2 Corinthians 8:1-9; 13-15 – Compassionate Giving – As Paul continues to write to the Corinthians, he  encourages them to give like the Macedonian churches who, although they are poor, have given greatly. In engaging in this kind of sacrifice, Paul believes that the Corinthians will understand better the sacrifice of Jesus. Who do you know who is giving greatly, even out of a relative poverty, and how might you emulate their faithful acts in your own life?

Mark 4:35-41 – Uncomfortable Compassion – Jesus’ compassion at times made people around him uncomfortable, including those who thought Jairus’ daughter was dead, and even the woman who was made well. How does Jesus’ compassion shown in the forgiveness of our sins make us uncomfortable?

Living the Lectionary Ideas

Learn: The theologian Arthur C. McGill writes eloquently and convincingly about the roles of suffering and compassion in Christian theology. His short book “Suffering: A Test of Theological Method” is a phenomenal read.
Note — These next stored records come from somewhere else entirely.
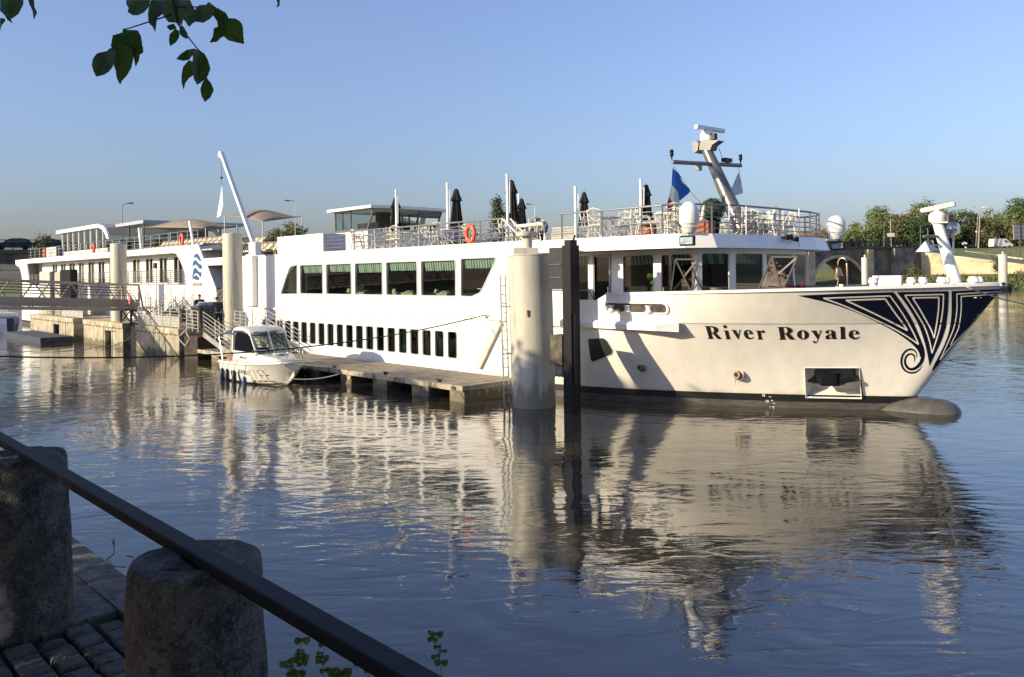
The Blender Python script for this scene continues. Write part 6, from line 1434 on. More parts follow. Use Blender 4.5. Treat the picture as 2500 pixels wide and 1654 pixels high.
# ---------------------------------------------------------------- mooring piles at the dock
def pile(name, s, l, r, zt, lab, topd=True, lean=(0, 0)):
    b = W(s, l, 0); rt = empty(name, b, 0, lab, 'pile', 'mooring piles')
    q = MB(ID); n = 8; q.tube([b+Vector((0, 0, -1)), b+Vector((lean[0], lean[1], zt))], r, 40); q.build('shaft', PILEP, rt, smooth=True, auto=40)
    q = MB(ID); t = b+Vector((lean[0], lean[1], zt)); q.lathe(tuple(t), [(r*1.0, 0), (r*1.015, .02), (r*1.0, .045), (r*.9, .05), (.01, .055)], 40); q.build('cap', PILEP, rt, smooth=True, auto=40); return rt, t
RB = .70
pb_ = LZ(1305, 1000, 0); pc_ = W(pb_[0], pb_[1], 0); cam2 = Vector((0, 0, 0)); dirp = (pc_-cam2); dirp.z = 0; pc_ = pc_+dirp.normalized()*RB
bs, bl_ = pc_.xy.dot(AX), pc_.xy.dot(NX)-TC
big, bt_ = pile('mooring_pile', bs, bl_, RB, 4.80, 'large cream painted pile with ladder and box cap in front of the ship', lean=(-.10, 0))
# cap block and neck
cq = MB(ID); cx, cy = bt_.x-.12, bt_.y
bevel(MB(ID).box(cx-.40, cx+.38, cy-.35, cy+.35, 4.84, 5.06).build('cap_block', PILEP, big), .02)
MB(ID).lathe((cx+.06, cy, 5.06), [(.155, 0), (.155, .34), (.16, .36)], 20).build('neck', PILEP, big, smooth=True, auto=40)
MB(ID).lathe((cx-.02, cy, 5.42), [(.26, 0), (.29, .03), (.29, .10), (.25, .14), (.02, .15)], 24).build('neck_cap', PILEP, big, smooth=True, auto=40)
MB(ID).tube([(bt_.x-.12+.01, bt_.y-RB-.02, 3.1), (bt_.x-.1, bt_.y-RB-.004, 2.9)], .04, 5).build('rust_spot', mat('rust', (.38, .22, .10), .9), big)
# ladder
ld = empty('steel_ladder', (bt_.x-RB-.12, bt_.y, 0), 0, 'narrow cream steel ladder fixed to the left side of the big pile', 'ladder')
lx0, lx1 = -.98, -.80
F2 = lambda x, y, z: Vector((pc_.x+x-.10*(z/4.8), pc_.y+y, z))
for x, y in ((-.96, -.28), (-.80, -.05)): MB(F2).bar((x, y, -.3), (x, y, 4.2), .055, .03).build('side_rail', PILEP, ld)
q = MB(F2); z = .1
while z < 4.1: MB(F2).tube([(-.96, -.28, z), (-.80, -.05, z)], .014, 5).build('rung', PILEP, ld); z += .29
q = MB(F2)
for z in (.45, 1.7, 3.2): q.bar((-.80, -.05, z), (-.62, 0, z), .04); q.bar((-.96, -.28, z), (-.6, -.2, z), .04)
q.build('bracket', PILEP, ld)
# black guide post right of the pile
gp0 = D(1396, 978, 0) if False else None
gq = L(1394, 700, 7.4); gs, gl2 = gq[0], 7.4
gpo = empty('guide_post', W(gs, gl2, 0), RIVER_RZ, 'tall black steel guide post with boxed rollers right of the big pile', 'post')
MB().box(gs-.17, gs+.17, gl2-.2, gl2+.2, -1, 5.08).build('column', BLACKR, gpo)
MB().box(gs-.13, gs+.12, gl2-.15, gl2+.15, 5.08, 5.24).tube([(gs-.1, gl2, 5.2), (gs-.2, gl2, 5.38)], .03, 5).build('head', BLACKR, gpo)
bxa = L(1352, 650, gl2)[0]
MB().box(gs+.17, bxa, gl2-.3, gl2+.2, 3.75, 5.02).build('upper_roller_box', DARKM, gpo)
MB().box(gs+.17, bxa-.05, gl2-.3, gl2+.25, 1.45, 2.35).build('lower_roller_box', mat('rusty_box', (.10, .085, .06), .8, var=.4, scale=4), gpo)
q = MB()
for z in (4.1, 4.5, 1.75, 2.1): q.tube([(gs+.2, gl2+.22, z), (bxa-.04, gl2+.22, z)], .02, 6)
q.build('roller_pin', RAILG, gpo)
q = MB()
for k in range(7): q.box(bxa-.08-k*.05, bxa-.06-k*.05, gl2-.1, gl2+.1, 1.05+.05*(k % 3), 1.45)
q.build('brush_strip', mat('pale_bristle', (.4, .38, .34), .9), gpo)
MB().box(gs-.20, gs-.17, gl2, gl2+.12, .9, 3.0).build('side_bracket', DARKM, gpo)
# piles further along
for uc, vt, w6, lc_, lab in ((567, 573.5, 46, 7.3, 'tall cream pile beside the crane with a fence at its foot'), (289, 597.5, 37, 7.9, 'cream pile standing behind the gangway end near the stern block')):
    p = L(uc, vt, lc_); wp = W(*p); r = w6/2/2000*wp.y; rt_, t_ = pile('mooring_pile', p[0], lc_, r, p[2], lab)
    MB(ID).lathe((t_.x, t_.y, t_.z), [(r*.45, 0), (r*.45, .06), (r*.2, .1), (.01, .12)], 12).build('vent_cap', PILEP, rt_)
# ---------------------------------------------------------------- ropes
def rope(name, pts, r, m, lab, sag=0, fn=ID, n=14, cat='rope'):
    P = [Vector(p) for p in pts]; out = []
    for a, b in zip(P, P[1:]):
        for i in range(n): f = i/n; p = a.lerp(b, f); p.z -= sag*4*f*(1-f); out.append(p)
    out.append(P[-1]); return MB(ID).tube(out, r, 6).build(name, m, label=lab, cat=cat, loc=P[0], smooth=True)
e_ = W(22.7, 5.62, L(*z2(2120, 1195), 5.6)[2]); st0 = D(-60, 869, 19.0)
rope('mooring_cable', [st0, e_], .022, ROPED, 'dark taut mooring cable crossing in front of the motor boat to the ship', .55)
q = MB(); q.lathe((22.7, 5.5, e_.z-.08), [(.09, 0), (.09, .12), (.03, .12), (.03, .2)], 10, 'y'); part(q, 'mooring_eye', CREAM)
rope('bow_rope', [W(7.75, 1.2, 3.72), D(2560, 750, 24)], .02, ROPE, 'pale rope leading from the bow down to the right', .1)
rope('slack_rope', [D(*z1(1150, 1062), 47.8), D(*z1(1290, 1085), 46.5), D(*z1(1420, 1105), 45.0), D(*z1(1500, 1090), 44.3), D(*z1(1550, 1150), 43.6)], .035, ROPE, 'slack pale hose lying along the top of the near pontoon', .02)
rope('slack_rope', [D(*n2(820, 1400), 43.5), D(*n2(900, 1490), 43.2), D(*n2(960, 1400), 43), D(*n2(900, 1290), 43.2), D(*n2(840, 1360), 43.5)], .03, ROPE, 'coiled loop of hose hanging at the pontoon corner', 0)
rope('stern_line', [D(*z1(0, 1260), 41), D(*z1(860, 1235), 46), D(*z1(1130, 1120), 49)], .02, ROPE, 'thin pale line rising from the water to the pontoon', .25)
# ---------------------------------------------------------------- motor boat
MBOAT = empty('motor_boat', (0, 0, 0), 0, 'small white cabin motor boat moored at the end of the stairs', 'boat')
def BT(x, y, z): return Vector((x, y, z))
def mbp(mb, name, m, parent=None, **k): return mb.build(name, m, parent or MBOAT, **k)
ST = [0, .6, 1.4, 2.2, 3.0, 3.7, 4.3, 4.8, 5.2, 5.45, 5.6]
def bz(x): return .80+.22*(x/5.6)**2          # sheer height
def bh(x): return 1.12 if x < 2.6 else 1.12-.62*((x-2.6)/3.0)**2.3     # deck half beam
def bw_(x): return 1.02 if x < 2.0 else max(.02, 1.02*(1-((x-2.0)/3.15)**1.9))   # waterline half beam
P = []; K = 9
for x in ST:
    h, wl, z = bh(x), bw_(x), bz(x)
    kz = -.30 if x < 3.8 else -.30+.75*((x-3.8)/1.8)**1.6
    xo = 0
    row = [(x, 0, kz), (x, wl*.75, kz+.18 if x < 4.2 else kz+.12), (x, wl*.97, max(kz+.16, .06)), (x, wl+(h-wl)*.35, max(kz+.25, .32)), (x, h-.03, z-.12), (x, h+.03, z-.08), (x, h+.03, z), (x, h-.06, z+.02), (x, 0, z+.05)]
    P += row
F = [(i*K+j, i*K+j+1, (i+1)*K+j+1, (i+1)*K+j) for i in range(len(ST)-1) for j in range(K-1)]
hq = MB(BT); hq.add(P, F+[tuple(range(K)), tuple((len(ST)-1)*K+j for j in range(K))]); hq.add([(x, -y, z) for x, y, z in P], F+[tuple(range(K)), tuple((len(ST)-1)*K+j for j in range(K))])
GEL = mat('boat_gelcoat', (.66, .63, .56), .25, var=.05, scale=2)
mbp(hq, 'hull', GEL, smooth=True, auto=32)
q = MB(BT)
for sg in (1, -1): q.tube([(x, sg*(bh(x)+.035), bz(x)-.05) for x in ST], .025, 6)
q.tube([(5.62, -bh(5.6), bz(5.6)-.05), (5.66, 0, bz(5.6)-.04), (5.62, bh(5.6), bz(5.6)-.05)], .03, 6); mbp(q, 'rubbing_band', WHITE, smooth=True)
q = MB(BT)
for sg in (1, -1): q.tube([(x, sg*(bw_(x)+.012), .05+max(0, (x-4.2))*.1) for x in ST[:8]], .03, 5)
mbp(q, 'waterline_stripe', BOOT)
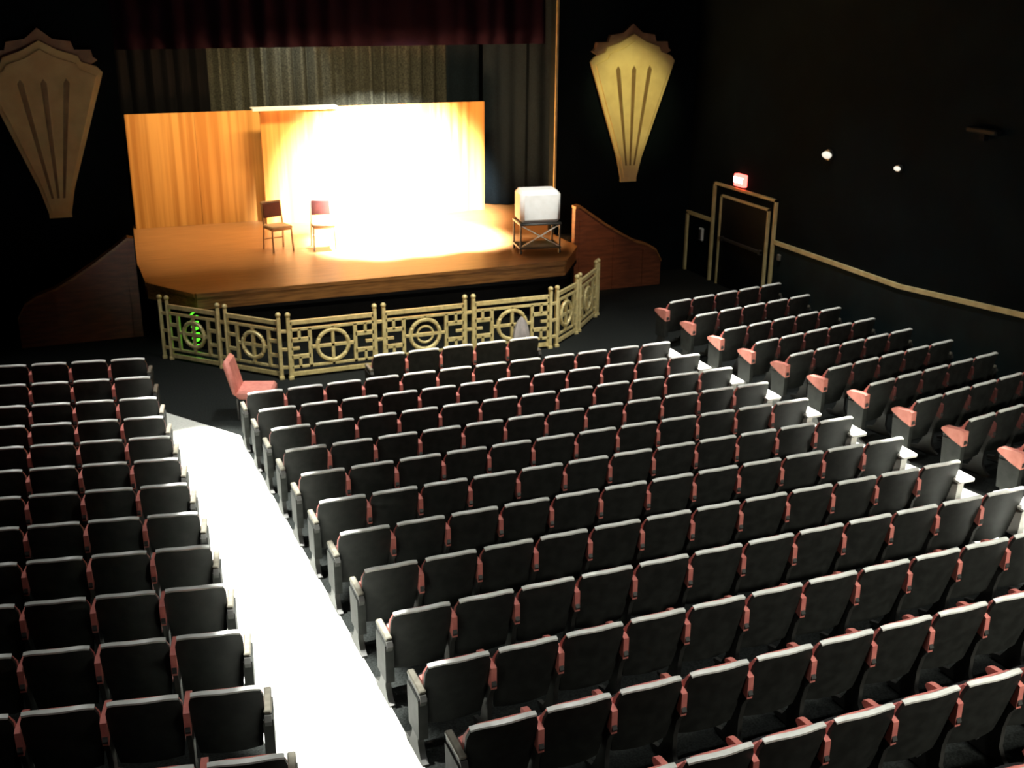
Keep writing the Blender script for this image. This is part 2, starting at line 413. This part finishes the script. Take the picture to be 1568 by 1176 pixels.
# ------------------------------------------------------------ stage furniture
def chair(x,y,rot,frame,name='stage_chair'):
    b=B();r=.018
    for sx in(-1,1):
        b.tube([(sx*.21,-.22,0),(sx*.20,-.19,.44)],r,frame)
        b.tube([(sx*.21,.24,0),(sx*.20,.19,.44),(sx*.19,.25,.90)],r,frame)
        b.tube([(sx*.20,-.19,.44),(sx*.20,.19,.44)],r,frame)
    b.tube([(-.2,-.19,.43),(.2,-.19,.43)],r,frame);b.tube([(-.2,.22,.2),(.2,.22,.2)],r*.8,frame)
    b.box((-.22,-.23,.44),(.22,.20,.50),'tan',ch=.02)
    T=Matrix.Translation((0,.235,.76))@Matrix.Rotation(math.radians(-8),4,'X')
    b.box((-.19,-.025,-.15),(.19,.02,.14),'wine',T,ch=.015)
    b.box((-.21,-.01,.12),(.21,.03,.17),frame,T,ch=.012)
    return b.obj(name,(x,y,ZD+.003),rot,smooth=True)
chair(3.89,21.75,.25,'tan');chair(4.76,21.65,-.1,'white')
b=B()
b.box((-.40,-.30,.60),(.40,.25,1.22),'white',ch=.07)
b.box((-.34,-.33,.66),(.34,-.30,1.16),'white',ch=.012)
b.box((-.42,-.32,.56),(.42,.30,.60),'iron',ch=.01);b.box((-.42,-.32,.10),(.42,.30,.13),'iron',ch=.01)
for sx in(-1,1):
    for sy in(-1,1):
        b.tube([(sx*.39,sy*.28,.05),(sx*.39,sy*.28,.58)],.018,'iron')
        b.tube([(sx*.39-.02,sy*.28,.035),(sx*.39+.02,sy*.28,.035)],.035,'iron',12)
b.tube([(-.39,-.28,.13),(.39,-.28,.56)],.014,'chrome');b.tube([(.39,-.28,.13),(-.39,-.28,.56)],.014,'chrome')
b.obj('television_cart',(8.62,19.95,ZD+.003),-.15,smooth=True)

b=B()
b.box((-.26,-.25,.30),(.26,.25,.44),'redend',ch=.04)
T=Matrix.Translation((-.26,0,.34))@Matrix.Rotation(math.radians(-14),4,'Y')
b.box((-.05,-.23,0),(.05,.23,.56),'redend',T,ch=.045)
for sy in(-1,1):
    b.tube([(.2,sy*.24,0),(.2,sy*.24,.30)],.02,'iron');b.tube([(-.24,sy*.24,0),(-.24,sy*.24,.32)],.02,'iron')
    b.tube([(.2,sy*.24,.02),(-.24,sy*.24,.02)],.02,'iron')
b.obj('red_padded_chair',(2.36,15.72,0),-.35,smooth=True)

b=B();pts=[]
for i in range(70):
    t=i/69;pts.append((.075*math.sin(t*40),.02*math.cos(t*40),.20+.64*t))
b.tube(pts,.014,'green',6)
b.tube([(.0,.05,0),(.0,.05,.85)],.012,'iron');b.box((-.1,-.03,0),(.1,.13,.02),'iron');b.obj('green_neon_light',(1.86,18.66,0),.7)
b=B()
def bag(u,v):
    a=2*math.pi*u;r=.12*(math.sin(math.pi*min(1,v*.9+.1))**.6)*(1+.15*math.sin(5*a+4*v)+.1*math.sin(9*a));return(r*math.cos(a),.6*r*math.sin(a),.34*v)
b.grid(bag,25,9,'bag');b.obj('plastic_bag',(6.98,16.75,0),0,smooth=True).scale=(1.2,1.2,2.2)

# ------------------------------------------------------------ lights
def aim(o,t): o.rotation_euler=(Vector(t)-o.location).to_track_quat('-Z','Y').to_euler()
def spot(n,loc,t,p,ang,bl=.5,c=(1,1,1),r=.08):
    l=bpy.data.lights.new(n,'SPOT');l.energy=p;l.spot_size=math.radians(ang);l.spot_blend=bl;l.color=c;l.shadow_soft_size=r
    o=bpy.data.objects.new(n,l);COL.objects.link(o);o.location=loc;aim(o,t);return o
def area(n,loc,t,p,sx,sy,c=(1,1,1),spread=180):
    l=bpy.data.lights.new(n,'AREA');l.shape='RECTANGLE';l.size=sx;l.size_y=sy;l.energy=p;l.color=c;l.spread=math.radians(spread)
    o=bpy.data.objects.new(n,l);COL.objects.link(o);o.location=loc;aim(o,t);return o
spot('stage_spot',(6.3,15.5,7.0),(6.8,24.2,1.20),190000,32,1,(1,.97,.88),.15)
spot('stage_spot',(6.2,22.9,6.9),(6.5,21.85,1.0),190000,42,1,(1,.97,.90),.15)
area('stage_wash',(5.0,22.6,6.3),(5.0,24.4,1.2),300,7,.3,(1,.76,.42),110)
spot('curtain_fill',(5.0,24.3,7.0),(5.0,25.5,3.4),900,44,1,(1,.97,.85))  # added spot for the bright streaks mid-curtain
for i in range(8):
    y=14.6-1.15*i
    spot('aisle_downlight',(1.45,y,7.5),(1.45,y,0),12500 if i<7 else 4500,14.5,.5,(1,1,.95),.05)
    spot('aisle_downlight',(8.8,y,7.5),(8.8,y,0),10500,14,.5,(1,1,.95),.05)
for x,fx in ((0.3,.6),(3.8,1),(7.0,1),(10.6,.9)):
    for y,pw in ((15.6,56),(13.2,32),(10,12),(7,13),(4.4,22)):
        area('house_light',(x,y,7.5),(x,y,0),pw*fx,.4,.4,(1,1,.96),66)
spot('railing_fill',(5.4,9.5,7.4),(5.4,17.6,.3),1800,36,.8,(1,.92,.65))  # added front fill to brighten the railing
area('rear_fill',(6.8,-1.6,6.6),(8.4,4.0,1.5),190,1.0,.4,(1,.97,.85),80)  # added fill behind the camera, lifts the nearest seat backs
spot('sconce_fill',(9.3,16.5,7.2),(11.3,21.35,3.7),1100,22,.9,(1,.86,.40))  # added fill on the right sconce, stands in for stage spill
spot('sconce_fill',(1.8,16.5,7.2),(0,21.35,3.7),15,24,.6,(.9,.75,1))  # added weak fill on the left sconce
spot('cart_fill',(7.6,16.5,7.2),(8.6,19.95,2.0),2600,12,.7,(1,1,.93))  # added small spot to whiten the cart top
spot('stair_spill_fill',(8.8,17.5,6.5),(9.85,20.4,1.1),500,18,1,(1,.7,.4))  # added spot imitating warm stage spill on the right parapet
spot('door_fill',(10.5,19.3,7.2),(12.85,19.3,1.2),150,50,1,(1,.95,.8))  # added fill to lift the door frame
w=bpy.data.worlds.new('w');scn.world=w;w.use_nodes=True;w.node_tree.nodes['Background'].inputs[0].default_value=(.6,.7,.8,1);w.node_tree.nodes['Background'].inputs[1].default_value=.01

# ------------------------------------------------------------ camera
a,p,r=.3865,.344,.007
F=Vector((math.sin(a)*math.cos(p),math.cos(a)*math.cos(p),-math.sin(p)));R=Vector((math.cos(a),-math.sin(a),0));U=R.cross(F)
R2=R*math.cos(r)+U*math.sin(r);U2=-R*math.sin(r)+U*math.cos(r)
cd=bpy.data.cameras.new('camera');cam=bpy.data.objects.new('camera',cd);COL.objects.link(cam)
cd.sensor_width=36;cd.lens=36*1717.2/1568;cd.clip_end=200
cd.dof.use_dof=True;cd.dof.focus_distance=3.0;cd.dof.aperture_fstop=9.0
m=Matrix((( R2.x,U2.x,-F.x,0),(R2.y,U2.y,-F.y,0),(R2.z,U2.z,-F.z,6.03),(0,0,0,1)))
cam.matrix_world=m
scn.camera=cam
Do: Paul encouraged the Corinthians to take up a collection for a specific cause. Could you take up a collection among your friends and neighbors for something that would show God’s compassion?

Live: We often speak of compassion in terms of acting or living “in solidarity” with an oppressed people. How might you live with this attitude of solidarity this week?

GIFTED Considerations

Gift of God: How has God shown His compassion for you this week?

Giving Ourselves As Gifts: To whom are you showing compassion?

Celebrating Gifts Given: Who has shown you compassion? Have you expressed your thanks to them for God’s work shown in them?